Print exactly those lines that run from the beginning of the data to the line bearing "COL.objects.link(q); q.parent=o; q.location=(0,0,-.48)", inclusive.

## Data block
------------------------------------------------------------

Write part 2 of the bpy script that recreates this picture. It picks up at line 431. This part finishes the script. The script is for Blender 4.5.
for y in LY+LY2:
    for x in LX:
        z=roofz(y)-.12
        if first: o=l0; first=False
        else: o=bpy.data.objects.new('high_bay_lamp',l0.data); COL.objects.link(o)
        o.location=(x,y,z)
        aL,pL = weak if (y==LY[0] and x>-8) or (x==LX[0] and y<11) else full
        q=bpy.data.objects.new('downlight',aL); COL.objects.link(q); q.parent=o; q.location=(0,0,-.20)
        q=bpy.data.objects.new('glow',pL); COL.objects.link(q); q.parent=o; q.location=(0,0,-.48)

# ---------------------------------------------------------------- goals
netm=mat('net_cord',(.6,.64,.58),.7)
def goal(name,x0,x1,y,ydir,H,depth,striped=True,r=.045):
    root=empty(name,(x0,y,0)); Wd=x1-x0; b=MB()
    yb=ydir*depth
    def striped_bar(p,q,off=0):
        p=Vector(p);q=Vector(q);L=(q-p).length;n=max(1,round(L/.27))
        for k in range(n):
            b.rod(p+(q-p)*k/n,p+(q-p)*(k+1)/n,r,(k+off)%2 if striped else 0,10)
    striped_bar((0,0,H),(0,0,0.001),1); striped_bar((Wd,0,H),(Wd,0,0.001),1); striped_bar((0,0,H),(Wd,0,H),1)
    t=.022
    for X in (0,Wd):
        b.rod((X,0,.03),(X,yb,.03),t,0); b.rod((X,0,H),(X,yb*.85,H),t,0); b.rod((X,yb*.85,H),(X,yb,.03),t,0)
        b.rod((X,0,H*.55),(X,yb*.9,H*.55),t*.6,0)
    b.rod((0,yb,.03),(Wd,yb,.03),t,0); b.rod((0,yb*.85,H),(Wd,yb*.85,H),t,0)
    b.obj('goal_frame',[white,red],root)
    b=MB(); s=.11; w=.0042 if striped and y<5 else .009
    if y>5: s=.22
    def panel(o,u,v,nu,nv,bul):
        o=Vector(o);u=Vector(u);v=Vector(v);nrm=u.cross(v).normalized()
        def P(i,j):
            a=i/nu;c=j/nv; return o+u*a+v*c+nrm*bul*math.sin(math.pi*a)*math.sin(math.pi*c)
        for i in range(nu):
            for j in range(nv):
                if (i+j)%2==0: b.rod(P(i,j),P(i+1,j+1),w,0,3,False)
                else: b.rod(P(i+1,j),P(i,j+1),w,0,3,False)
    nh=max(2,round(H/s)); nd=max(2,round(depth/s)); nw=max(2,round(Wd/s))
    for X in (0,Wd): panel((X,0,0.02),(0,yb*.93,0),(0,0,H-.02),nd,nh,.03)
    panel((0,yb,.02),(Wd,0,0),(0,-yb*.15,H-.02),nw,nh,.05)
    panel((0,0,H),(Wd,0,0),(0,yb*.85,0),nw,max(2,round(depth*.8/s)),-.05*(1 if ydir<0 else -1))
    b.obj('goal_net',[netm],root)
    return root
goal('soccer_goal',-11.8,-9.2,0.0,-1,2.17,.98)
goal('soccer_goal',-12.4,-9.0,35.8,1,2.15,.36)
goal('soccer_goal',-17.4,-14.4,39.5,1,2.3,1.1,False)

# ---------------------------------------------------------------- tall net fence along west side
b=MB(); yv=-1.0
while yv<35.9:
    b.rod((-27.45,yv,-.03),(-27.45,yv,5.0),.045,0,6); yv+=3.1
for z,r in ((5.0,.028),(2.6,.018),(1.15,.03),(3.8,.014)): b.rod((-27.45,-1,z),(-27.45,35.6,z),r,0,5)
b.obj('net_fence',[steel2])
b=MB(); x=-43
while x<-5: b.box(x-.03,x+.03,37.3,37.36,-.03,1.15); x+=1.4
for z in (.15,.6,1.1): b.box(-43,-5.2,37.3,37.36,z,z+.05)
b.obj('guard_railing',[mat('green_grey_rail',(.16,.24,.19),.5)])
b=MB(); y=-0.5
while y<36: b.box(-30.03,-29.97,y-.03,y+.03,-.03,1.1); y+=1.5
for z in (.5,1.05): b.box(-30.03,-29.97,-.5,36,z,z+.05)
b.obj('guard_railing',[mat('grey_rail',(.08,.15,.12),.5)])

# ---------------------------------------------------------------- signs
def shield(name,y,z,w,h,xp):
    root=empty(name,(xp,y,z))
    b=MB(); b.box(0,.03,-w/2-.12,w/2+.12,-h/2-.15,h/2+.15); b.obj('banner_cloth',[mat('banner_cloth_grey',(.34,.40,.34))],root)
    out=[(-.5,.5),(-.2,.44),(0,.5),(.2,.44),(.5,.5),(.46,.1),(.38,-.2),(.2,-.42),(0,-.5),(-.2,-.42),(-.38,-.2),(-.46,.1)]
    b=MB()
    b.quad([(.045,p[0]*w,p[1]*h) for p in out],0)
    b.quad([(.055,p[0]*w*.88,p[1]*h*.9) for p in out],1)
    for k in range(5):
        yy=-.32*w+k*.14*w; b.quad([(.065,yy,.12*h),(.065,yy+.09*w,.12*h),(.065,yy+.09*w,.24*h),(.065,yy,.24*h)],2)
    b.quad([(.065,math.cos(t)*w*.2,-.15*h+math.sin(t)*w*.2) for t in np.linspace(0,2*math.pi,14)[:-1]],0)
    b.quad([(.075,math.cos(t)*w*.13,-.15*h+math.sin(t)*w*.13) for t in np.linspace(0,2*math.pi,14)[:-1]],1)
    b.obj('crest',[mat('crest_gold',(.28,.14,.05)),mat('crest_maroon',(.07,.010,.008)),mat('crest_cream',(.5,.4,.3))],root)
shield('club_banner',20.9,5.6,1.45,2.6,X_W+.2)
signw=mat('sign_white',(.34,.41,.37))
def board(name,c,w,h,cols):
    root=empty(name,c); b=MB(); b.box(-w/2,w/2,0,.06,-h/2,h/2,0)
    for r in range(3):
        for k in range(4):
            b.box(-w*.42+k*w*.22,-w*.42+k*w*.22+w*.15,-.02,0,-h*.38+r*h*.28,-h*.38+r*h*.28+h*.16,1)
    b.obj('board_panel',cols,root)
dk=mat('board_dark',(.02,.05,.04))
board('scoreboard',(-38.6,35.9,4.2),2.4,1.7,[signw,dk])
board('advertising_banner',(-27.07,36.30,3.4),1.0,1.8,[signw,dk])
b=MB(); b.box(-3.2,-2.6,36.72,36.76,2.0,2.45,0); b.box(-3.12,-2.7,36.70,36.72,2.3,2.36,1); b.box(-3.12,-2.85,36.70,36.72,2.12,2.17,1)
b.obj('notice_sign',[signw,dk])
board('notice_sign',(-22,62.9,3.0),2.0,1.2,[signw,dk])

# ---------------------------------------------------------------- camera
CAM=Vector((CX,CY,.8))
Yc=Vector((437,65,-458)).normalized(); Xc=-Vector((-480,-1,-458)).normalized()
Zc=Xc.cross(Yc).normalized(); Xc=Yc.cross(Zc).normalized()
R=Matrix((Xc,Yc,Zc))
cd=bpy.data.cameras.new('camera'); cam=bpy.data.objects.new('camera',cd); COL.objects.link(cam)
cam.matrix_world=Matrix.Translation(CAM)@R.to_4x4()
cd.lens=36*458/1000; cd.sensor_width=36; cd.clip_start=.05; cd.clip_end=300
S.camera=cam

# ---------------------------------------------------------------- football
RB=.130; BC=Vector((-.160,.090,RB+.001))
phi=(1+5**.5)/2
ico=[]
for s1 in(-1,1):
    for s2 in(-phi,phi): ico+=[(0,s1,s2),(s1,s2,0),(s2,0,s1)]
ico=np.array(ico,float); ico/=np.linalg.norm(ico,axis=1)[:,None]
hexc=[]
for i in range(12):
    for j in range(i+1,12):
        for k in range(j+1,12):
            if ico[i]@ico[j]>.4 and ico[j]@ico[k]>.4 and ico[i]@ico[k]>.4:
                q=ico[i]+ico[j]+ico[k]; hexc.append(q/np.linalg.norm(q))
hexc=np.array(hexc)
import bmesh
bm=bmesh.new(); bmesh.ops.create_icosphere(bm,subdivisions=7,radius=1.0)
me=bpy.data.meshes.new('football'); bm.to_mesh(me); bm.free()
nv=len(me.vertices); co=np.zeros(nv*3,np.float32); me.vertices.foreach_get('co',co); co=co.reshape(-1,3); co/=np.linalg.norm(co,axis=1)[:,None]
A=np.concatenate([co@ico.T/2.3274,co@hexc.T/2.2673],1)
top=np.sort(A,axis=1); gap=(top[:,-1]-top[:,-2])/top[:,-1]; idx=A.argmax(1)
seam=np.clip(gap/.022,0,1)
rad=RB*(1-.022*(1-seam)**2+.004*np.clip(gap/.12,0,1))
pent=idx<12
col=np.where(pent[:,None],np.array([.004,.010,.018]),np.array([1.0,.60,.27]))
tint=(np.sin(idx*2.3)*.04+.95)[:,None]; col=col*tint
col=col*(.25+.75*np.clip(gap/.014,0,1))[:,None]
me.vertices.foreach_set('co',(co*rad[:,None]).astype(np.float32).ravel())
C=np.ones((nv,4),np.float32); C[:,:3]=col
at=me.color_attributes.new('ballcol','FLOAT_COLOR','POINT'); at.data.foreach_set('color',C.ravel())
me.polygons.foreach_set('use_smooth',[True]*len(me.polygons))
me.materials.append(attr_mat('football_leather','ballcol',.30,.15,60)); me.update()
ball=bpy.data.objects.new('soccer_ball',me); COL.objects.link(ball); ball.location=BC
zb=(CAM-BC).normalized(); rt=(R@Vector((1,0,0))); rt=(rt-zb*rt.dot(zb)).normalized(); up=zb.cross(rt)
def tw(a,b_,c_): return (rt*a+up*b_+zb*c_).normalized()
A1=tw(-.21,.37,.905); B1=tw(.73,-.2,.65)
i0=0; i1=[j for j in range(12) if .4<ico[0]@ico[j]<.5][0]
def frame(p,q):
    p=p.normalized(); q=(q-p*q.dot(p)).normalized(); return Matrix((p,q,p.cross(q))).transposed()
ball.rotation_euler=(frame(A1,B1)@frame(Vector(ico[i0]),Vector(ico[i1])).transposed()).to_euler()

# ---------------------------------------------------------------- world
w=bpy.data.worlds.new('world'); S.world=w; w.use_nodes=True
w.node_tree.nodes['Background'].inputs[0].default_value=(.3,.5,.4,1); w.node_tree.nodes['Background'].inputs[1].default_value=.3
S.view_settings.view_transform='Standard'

------------------------------------------------------------

## Response below
Write part 2 of the bpy script that recreates this picture. It picks up at line 431. This part finishes the script. The script is for Blender 4.5.
for y in LY+LY2:
    for x in LX:
        z=roofz(y)-.12
        if first: o=l0; first=False
        else: o=bpy.data.objects.new('high_bay_lamp',l0.data); COL.objects.link(o)
        o.location=(x,y,z)
        aL,pL = weak if (y==LY[0] and x>-8) or (x==LX[0] and y<11) else full
        q=bpy.data.objects.new('downlight',aL); COL.objects.link(q); q.parent=o; q.location=(0,0,-.20)
        q=bpy.data.objects.new('glow',pL); COL.objects.link(q); q.parent=o; q.location=(0,0,-.48)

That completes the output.